_Data provided_
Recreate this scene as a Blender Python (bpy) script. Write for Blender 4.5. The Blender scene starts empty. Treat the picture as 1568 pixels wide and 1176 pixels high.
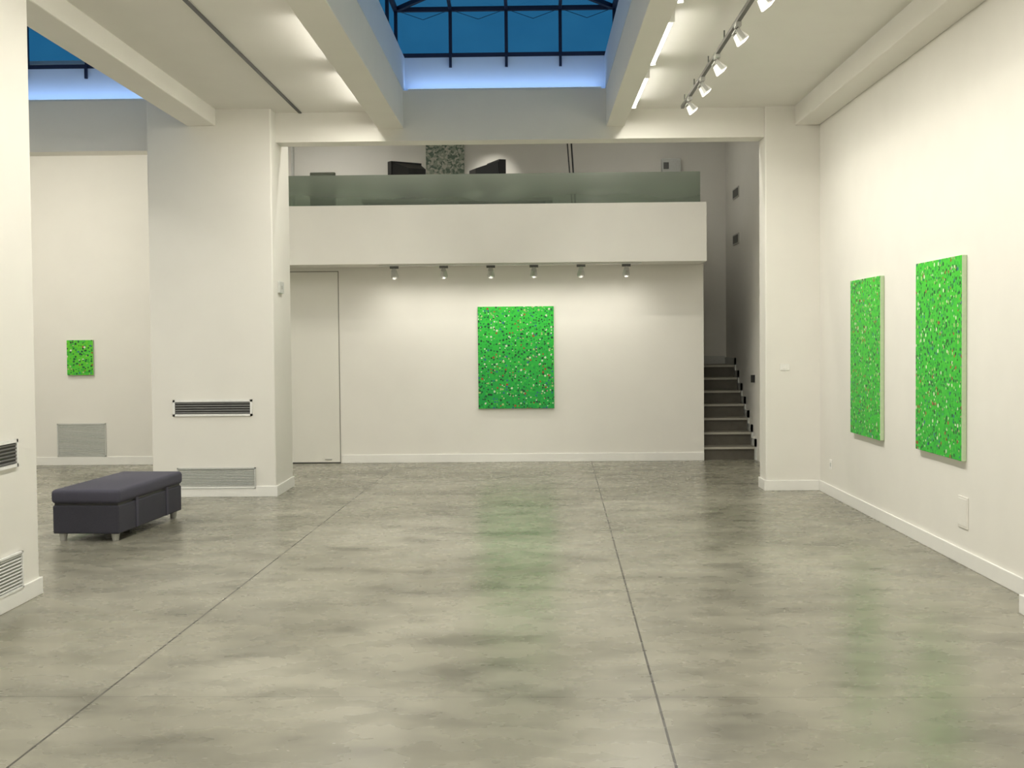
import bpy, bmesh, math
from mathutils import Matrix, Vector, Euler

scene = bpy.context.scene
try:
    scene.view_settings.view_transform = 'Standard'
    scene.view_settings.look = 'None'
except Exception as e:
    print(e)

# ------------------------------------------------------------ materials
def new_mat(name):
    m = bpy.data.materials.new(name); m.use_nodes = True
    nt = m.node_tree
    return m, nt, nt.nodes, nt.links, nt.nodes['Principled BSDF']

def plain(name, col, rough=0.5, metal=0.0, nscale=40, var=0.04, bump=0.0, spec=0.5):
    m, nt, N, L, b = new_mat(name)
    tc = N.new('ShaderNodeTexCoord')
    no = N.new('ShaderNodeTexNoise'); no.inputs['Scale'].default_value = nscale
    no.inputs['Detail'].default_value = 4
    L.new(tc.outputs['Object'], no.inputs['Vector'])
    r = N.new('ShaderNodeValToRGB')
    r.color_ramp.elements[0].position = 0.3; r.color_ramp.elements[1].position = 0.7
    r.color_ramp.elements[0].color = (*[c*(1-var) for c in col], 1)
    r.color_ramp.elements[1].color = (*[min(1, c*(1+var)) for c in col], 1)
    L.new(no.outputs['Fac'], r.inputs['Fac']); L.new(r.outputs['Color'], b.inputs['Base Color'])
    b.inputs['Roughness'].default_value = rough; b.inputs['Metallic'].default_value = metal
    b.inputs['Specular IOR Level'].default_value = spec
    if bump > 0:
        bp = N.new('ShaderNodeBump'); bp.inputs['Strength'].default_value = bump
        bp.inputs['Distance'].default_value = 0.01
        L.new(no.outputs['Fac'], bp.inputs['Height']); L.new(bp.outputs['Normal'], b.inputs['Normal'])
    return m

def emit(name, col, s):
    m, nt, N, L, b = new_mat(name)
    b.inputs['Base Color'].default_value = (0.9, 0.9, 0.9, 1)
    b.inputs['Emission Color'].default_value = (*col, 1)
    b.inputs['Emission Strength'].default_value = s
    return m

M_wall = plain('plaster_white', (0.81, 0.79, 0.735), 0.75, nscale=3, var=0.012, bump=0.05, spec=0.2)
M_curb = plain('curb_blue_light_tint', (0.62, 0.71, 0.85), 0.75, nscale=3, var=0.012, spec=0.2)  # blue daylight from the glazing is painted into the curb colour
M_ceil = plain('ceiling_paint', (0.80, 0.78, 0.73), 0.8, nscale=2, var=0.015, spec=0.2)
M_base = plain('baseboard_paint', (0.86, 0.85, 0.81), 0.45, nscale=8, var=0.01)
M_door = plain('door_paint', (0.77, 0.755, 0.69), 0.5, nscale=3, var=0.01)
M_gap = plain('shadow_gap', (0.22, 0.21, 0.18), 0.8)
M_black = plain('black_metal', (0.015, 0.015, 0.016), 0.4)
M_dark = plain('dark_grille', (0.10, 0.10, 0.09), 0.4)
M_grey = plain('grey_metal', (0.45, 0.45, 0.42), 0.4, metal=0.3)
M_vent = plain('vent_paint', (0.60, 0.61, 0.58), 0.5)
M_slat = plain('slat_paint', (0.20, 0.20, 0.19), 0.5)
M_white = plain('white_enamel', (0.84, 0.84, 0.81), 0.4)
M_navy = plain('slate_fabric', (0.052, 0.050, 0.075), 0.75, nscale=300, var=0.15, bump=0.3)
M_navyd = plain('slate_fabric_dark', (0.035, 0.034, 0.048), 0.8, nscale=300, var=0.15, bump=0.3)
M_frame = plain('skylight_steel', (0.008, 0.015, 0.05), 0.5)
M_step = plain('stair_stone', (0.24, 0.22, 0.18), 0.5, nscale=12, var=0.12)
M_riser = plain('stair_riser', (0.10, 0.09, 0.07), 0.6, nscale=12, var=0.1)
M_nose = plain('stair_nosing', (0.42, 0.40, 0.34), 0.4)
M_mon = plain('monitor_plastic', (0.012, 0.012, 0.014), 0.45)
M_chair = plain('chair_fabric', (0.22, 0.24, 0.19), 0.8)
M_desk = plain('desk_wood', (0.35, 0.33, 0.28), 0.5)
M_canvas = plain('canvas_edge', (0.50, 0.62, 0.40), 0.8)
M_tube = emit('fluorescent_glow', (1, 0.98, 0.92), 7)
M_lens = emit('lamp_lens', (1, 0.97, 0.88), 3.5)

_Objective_
Without the pictures, copy the material exactly as given.

_Final result_
Recreate this scene as a Blender Python (bpy) script. Write for Blender 4.5. The Blender scene starts empty. Treat the picture as 1568 pixels wide and 1176 pixels high.
import bpy, bmesh, math
from mathutils import Matrix, Vector, Euler

scene = bpy.context.scene
try:
    scene.view_settings.view_transform = 'Standard'
    scene.view_settings.look = 'None'
except Exception as e:
    print(e)

# ------------------------------------------------------------ materials
def new_mat(name):
    m = bpy.data.materials.new(name); m.use_nodes = True
    nt = m.node_tree
    return m, nt, nt.nodes, nt.links, nt.nodes['Principled BSDF']

def plain(name, col, rough=0.5, metal=0.0, nscale=40, var=0.04, bump=0.0, spec=0.5):
    m, nt, N, L, b = new_mat(name)
    tc = N.new('ShaderNodeTexCoord')
    no = N.new('ShaderNodeTexNoise'); no.inputs['Scale'].default_value = nscale
    no.inputs['Detail'].default_value = 4
    L.new(tc.outputs['Object'], no.inputs['Vector'])
    r = N.new('ShaderNodeValToRGB')
    r.color_ramp.elements[0].position = 0.3; r.color_ramp.elements[1].position = 0.7
    r.color_ramp.elements[0].color = (*[c*(1-var) for c in col], 1)
    r.color_ramp.elements[1].color = (*[min(1, c*(1+var)) for c in col], 1)
    L.new(no.outputs['Fac'], r.inputs['Fac']); L.new(r.outputs['Color'], b.inputs['Base Color'])
    b.inputs['Roughness'].default_value = rough; b.inputs['Metallic'].default_value = metal
    b.inputs['Specular IOR Level'].default_value = spec
    if bump > 0:
        bp = N.new('ShaderNodeBump'); bp.inputs['Strength'].default_value = bump
        bp.inputs['Distance'].default_value = 0.01
        L.new(no.outputs['Fac'], bp.inputs['Height']); L.new(bp.outputs['Normal'], b.inputs['Normal'])
    return m

def emit(name, col, s):
    m, nt, N, L, b = new_mat(name)
    b.inputs['Base Color'].default_value = (0.9, 0.9, 0.9, 1)
    b.inputs['Emission Color'].default_value = (*col, 1)
    b.inputs['Emission Strength'].default_value = s
    return m

M_wall = plain('plaster_white', (0.81, 0.79, 0.735), 0.75, nscale=3, var=0.012, bump=0.05, spec=0.2)
M_curb = plain('curb_blue_light_tint', (0.62, 0.71, 0.85), 0.75, nscale=3, var=0.012, spec=0.2)  # blue daylight from the glazing is painted into the curb colour
M_ceil = plain('ceiling_paint', (0.80, 0.78, 0.73), 0.8, nscale=2, var=0.015, spec=0.2)
M_base = plain('baseboard_paint', (0.86, 0.85, 0.81), 0.45, nscale=8, var=0.01)
M_door = plain('door_paint', (0.77, 0.755, 0.69), 0.5, nscale=3, var=0.01)
M_gap = plain('shadow_gap', (0.22, 0.21, 0.18), 0.8)
M_black = plain('black_metal', (0.015, 0.015, 0.016), 0.4)
M_dark = plain('dark_grille', (0.10, 0.10, 0.09), 0.4)
M_grey = plain('grey_metal', (0.45, 0.45, 0.42), 0.4, metal=0.3)
M_vent = plain('vent_paint', (0.60, 0.61, 0.58), 0.5)
M_slat = plain('slat_paint', (0.20, 0.20, 0.19), 0.5)
M_white = plain('white_enamel', (0.84, 0.84, 0.81), 0.4)
M_navy = plain('slate_fabric', (0.052, 0.050, 0.075), 0.75, nscale=300, var=0.15, bump=0.3)
M_navyd = plain('slate_fabric_dark', (0.035, 0.034, 0.048), 0.8, nscale=300, var=0.15, bump=0.3)
M_frame = plain('skylight_steel', (0.008, 0.015, 0.05), 0.5)
M_step = plain('stair_stone', (0.24, 0.22, 0.18), 0.5, nscale=12, var=0.12)
M_riser = plain('stair_riser', (0.10, 0.09, 0.07), 0.6, nscale=12, var=0.1)
M_nose = plain('stair_nosing', (0.42, 0.40, 0.34), 0.4)
M_mon = plain('monitor_plastic', (0.012, 0.012, 0.014), 0.45)
M_chair = plain('chair_fabric', (0.22, 0.24, 0.19), 0.8)
M_desk = plain('desk_wood', (0.35, 0.33, 0.28), 0.5)
M_canvas = plain('canvas_edge', (0.50, 0.62, 0.40), 0.8)
M_tube = emit('fluorescent_glow', (1, 0.98, 0.92), 7)
M_lens = emit('lamp_lens', (1, 0.97, 0.88), 3.5)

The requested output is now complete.